浦和学院が快勝し、23日に行われる決勝への進出を決めた。

 プロ注目の190センチ右腕・渡辺勇太朗投手(3年)が今夏初先発で好投した。初回こそ制球に苦しんだものの、2回以降は立て直し、4回までは無安打投球。速球が低めに決まり、視察した巨人青木スカウトのスピードガンで最速146キロをマークした。6回4安打無失点でリリーフ陣にマウンドを譲った。

 4回戦の朝霞西戦は不調だったが、浦和学院・森士監督(54)は「渡辺の先発に迷いはなかった」という。前日20日夜に先発を伝えた。渡辺は「(先発は)自分だろうな、って思っていたので、心の準備はしっかりできました」と落ち着いて臨んだ。

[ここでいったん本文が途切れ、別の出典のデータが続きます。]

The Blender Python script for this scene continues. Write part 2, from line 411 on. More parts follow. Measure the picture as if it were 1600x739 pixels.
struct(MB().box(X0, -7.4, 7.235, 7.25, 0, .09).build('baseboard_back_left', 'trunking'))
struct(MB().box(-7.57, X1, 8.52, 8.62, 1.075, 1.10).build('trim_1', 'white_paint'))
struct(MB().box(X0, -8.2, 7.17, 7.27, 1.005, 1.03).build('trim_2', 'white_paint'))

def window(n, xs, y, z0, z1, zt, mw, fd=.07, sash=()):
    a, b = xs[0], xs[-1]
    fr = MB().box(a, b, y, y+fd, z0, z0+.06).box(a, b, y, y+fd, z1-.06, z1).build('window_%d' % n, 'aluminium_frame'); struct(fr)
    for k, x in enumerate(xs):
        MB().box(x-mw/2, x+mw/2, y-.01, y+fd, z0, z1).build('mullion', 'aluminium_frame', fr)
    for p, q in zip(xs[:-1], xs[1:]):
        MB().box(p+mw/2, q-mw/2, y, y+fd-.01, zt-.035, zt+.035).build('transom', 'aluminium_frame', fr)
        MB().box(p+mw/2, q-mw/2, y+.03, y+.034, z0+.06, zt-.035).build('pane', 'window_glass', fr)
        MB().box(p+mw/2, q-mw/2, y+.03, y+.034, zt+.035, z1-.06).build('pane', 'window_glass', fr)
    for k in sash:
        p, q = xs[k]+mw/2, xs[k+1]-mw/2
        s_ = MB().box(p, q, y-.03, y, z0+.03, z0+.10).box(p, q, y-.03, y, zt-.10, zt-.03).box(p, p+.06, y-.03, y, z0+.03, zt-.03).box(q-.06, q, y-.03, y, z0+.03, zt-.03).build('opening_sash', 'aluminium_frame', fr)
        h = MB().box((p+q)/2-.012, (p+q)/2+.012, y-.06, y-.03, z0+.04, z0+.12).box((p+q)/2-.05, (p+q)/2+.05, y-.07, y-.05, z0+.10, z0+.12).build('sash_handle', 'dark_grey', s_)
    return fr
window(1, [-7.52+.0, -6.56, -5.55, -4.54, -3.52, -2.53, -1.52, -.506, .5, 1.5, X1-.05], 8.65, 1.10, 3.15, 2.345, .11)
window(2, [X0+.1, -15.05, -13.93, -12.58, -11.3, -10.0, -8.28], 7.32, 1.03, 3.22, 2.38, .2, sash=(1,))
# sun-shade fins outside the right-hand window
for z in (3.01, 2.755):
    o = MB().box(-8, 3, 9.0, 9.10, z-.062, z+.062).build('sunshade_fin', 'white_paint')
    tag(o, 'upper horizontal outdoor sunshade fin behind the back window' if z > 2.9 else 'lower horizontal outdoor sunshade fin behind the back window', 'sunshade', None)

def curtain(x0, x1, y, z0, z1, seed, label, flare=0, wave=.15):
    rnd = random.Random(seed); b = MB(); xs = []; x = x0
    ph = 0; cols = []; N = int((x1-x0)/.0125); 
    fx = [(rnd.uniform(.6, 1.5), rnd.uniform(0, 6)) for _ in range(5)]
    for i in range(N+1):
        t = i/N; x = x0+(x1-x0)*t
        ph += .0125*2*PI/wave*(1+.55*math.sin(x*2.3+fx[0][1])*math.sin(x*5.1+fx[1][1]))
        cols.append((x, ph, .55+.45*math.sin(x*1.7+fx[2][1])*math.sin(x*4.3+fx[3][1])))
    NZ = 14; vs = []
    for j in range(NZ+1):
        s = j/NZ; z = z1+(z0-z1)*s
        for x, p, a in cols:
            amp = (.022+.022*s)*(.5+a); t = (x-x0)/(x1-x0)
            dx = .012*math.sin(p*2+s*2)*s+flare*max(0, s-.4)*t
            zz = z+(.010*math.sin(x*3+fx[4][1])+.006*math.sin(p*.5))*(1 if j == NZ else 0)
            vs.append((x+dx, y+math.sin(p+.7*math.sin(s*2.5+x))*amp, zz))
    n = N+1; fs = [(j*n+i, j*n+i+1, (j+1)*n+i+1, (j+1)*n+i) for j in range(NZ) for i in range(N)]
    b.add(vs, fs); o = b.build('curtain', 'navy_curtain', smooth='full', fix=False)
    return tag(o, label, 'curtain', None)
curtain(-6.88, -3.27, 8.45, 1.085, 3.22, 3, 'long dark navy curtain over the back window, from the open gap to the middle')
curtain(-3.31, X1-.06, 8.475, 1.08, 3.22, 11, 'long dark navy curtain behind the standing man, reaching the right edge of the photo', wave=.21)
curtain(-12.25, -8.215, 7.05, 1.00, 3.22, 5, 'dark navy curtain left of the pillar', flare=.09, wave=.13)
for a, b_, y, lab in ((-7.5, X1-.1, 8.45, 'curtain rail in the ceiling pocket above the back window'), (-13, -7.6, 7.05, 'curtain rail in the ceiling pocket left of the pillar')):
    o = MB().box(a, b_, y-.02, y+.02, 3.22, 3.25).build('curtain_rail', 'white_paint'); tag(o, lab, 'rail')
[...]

 大きな背中が頼もしかった。センターの蛭間拓哉主将(3年)は4回戦の渡辺を見て「いつもと違う。投げ終わった後に体が一塁側に流れている」と感じていた。この日はそれがなかったという。試合前、扇風機の前で涼む渡辺に、蛭間がグータッチ。「おれはバッティングで引っ張るから、お前はピッチングを頼む」と励まし、送り出した。

 埼玉・羽生東中では2年時に県大会優勝。右ひじ痛で3年時にはほとんど投げていないが、それでも「羽生に渡辺あり」と多くの強豪校から誘いがあった。高校入学後も故障に悩まされたが、ようやく素質開花の兆しだ。視察したDeNA吉田スカウト部長兼GM補佐は「マックスの球を見てみたいね」と期待した。あと1勝。他の選手より頭1つ大きい右腕の、突き抜けた球を、甲子園が待っている。